Gandhinagar, 5 August 2013

Gujarat Chief Minister Narendra Modi today talked to his Punjab counterpart Prakash Singh Badal and briefed him in detail about the self-explanatory facts about Sikh farmers of the Kutch district of Gujarat for the last several decades.

Mr. Modi despised certain vested interests trying to malign Gujarat Government by spreading canards, distorting truths by political adversaires that his government has adopted a discriminatory attitude towards the Sikh farmers from Punjab tilling land in Kucth. He said that although the issue is sub-judice his government is committed to ensure no injustice was done to the Sikh farmers over the matter of land. There is no question of sending them back to Punjab.

He said that Gujarat Government is not exerting any pressure on them; rather taking all steps to make sure the Sikh community lived peacefully in Gujarat, including Kutch. He recalled that the issue was created by the then Congress government 50 years back following a ordnance and notification in 1973.

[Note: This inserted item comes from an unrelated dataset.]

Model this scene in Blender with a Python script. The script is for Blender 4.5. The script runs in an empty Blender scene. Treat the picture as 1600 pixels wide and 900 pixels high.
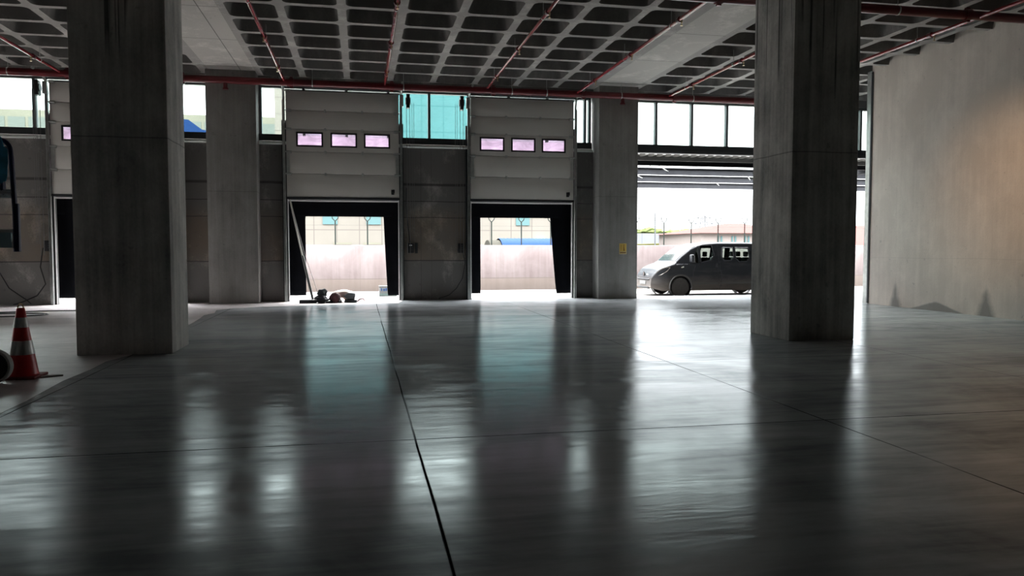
import bpy, bmesh, math, random
from mathutils import Vector, Matrix
PI = math.pi
S = bpy.context.scene
COL = S.collection
random.seed(7)

# ------------------------------------------------------------------ camera
cam_data = bpy.data.cameras.new('camera'); cam = bpy.data.objects.new('camera', cam_data); COL.objects.link(cam)
cam_data.sensor_width = 36.0; cam_data.lens = 36.0 * 1200 / 1600; cam_data.clip_end = 500
yaw, pitch = math.radians(11.17), math.radians(-3.0)
fwd = Vector((math.sin(yaw) * math.cos(pitch), math.cos(yaw) * math.cos(pitch), math.sin(pitch)))
cam.location = (0, 0, 1.5); cam.rotation_euler = fwd.to_track_quat('-Z', 'Y').to_euler()
S.camera = cam

# ------------------------------------------------------------------ sky and exposure
SKY_LOW, SKY_HIGH = 3.1, 32.0     # overcast sky: several times brighter overhead than at the horizon
w = bpy.data.worlds.new('overcast_sky'); S.world = w; w.use_nodes = True
bg = w.node_tree.nodes['Background']; bg.inputs[0].default_value = (0.95, 0.98, 1.0, 1); nt_ = w.node_tree; tc_ = nt_.nodes.new('ShaderNodeTexCoord'); sp_ = nt_.nodes.new('ShaderNodeSeparateXYZ'); mr_ = nt_.nodes.new('ShaderNodeMapRange')
nt_.links.new(tc_.outputs['Generated'], sp_.inputs[0]); nt_.links.new(sp_.outputs[2], mr_.inputs[0]); mr_.interpolation_type = 'SMOOTHSTEP'
for i_, v_ in enumerate((.22, .72, SKY_LOW, SKY_HIGH)): mr_.inputs[i_ + 1].default_value = v_
nt_.links.new(mr_.outputs[0], bg.inputs[1])
S.view_settings.view_transform = 'Standard'; S.view_settings.look = 'None'
S.view_settings.exposure = 0.55; S.view_settings.gamma = 1.0; S.view_settings.use_curve_mapping = False
S.cycles.max_bounces = 12; S.cycles.diffuse_bounces = 7; S.cycles.glossy_bounces = 4
S.cycles.transparent_max_bounces = 16; S.cycles.caustics_reflective = False
S.cycles.sample_clamp_indirect = 6.0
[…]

This was in response to representatives of Sikh community who after personally meeting Mr. Modi at Gandhinagar yesterday evening expressed their satisfaction at the Gujarat Government’s approach. They denied newspaper reports that their lands were being usurped. They said that Sikhs were being targeted to malign the Modi Government and that they were not a party to such canards.

Leader of Sikh community of Lakhpat taluka in Kutch Jugraj Singh has also communicated in a letter to Mr. Modi that they were living in peace along with members of other communities and enjoying Gujarat Government programmes.

Mr. Modi further said that the Congress party has no right to say anything about the Sikh community as the former was responsible for mass carnage of the Sikhs in New Delhi in 1984. He described the Congress concern about Sikhs in Gujarat as crocodile tears.

He said that nearly 50,000 Sikhs lived peacefully in Gujarat intermingling with other communities, contributing to the state’s development. He recalled that when the Gurudwara in Lakhpat was razed to the ground during the earthquake in 2001, it was the present State Government that rebuilt the Gurudwara – acknowledged as world heritage architectural masterpiece.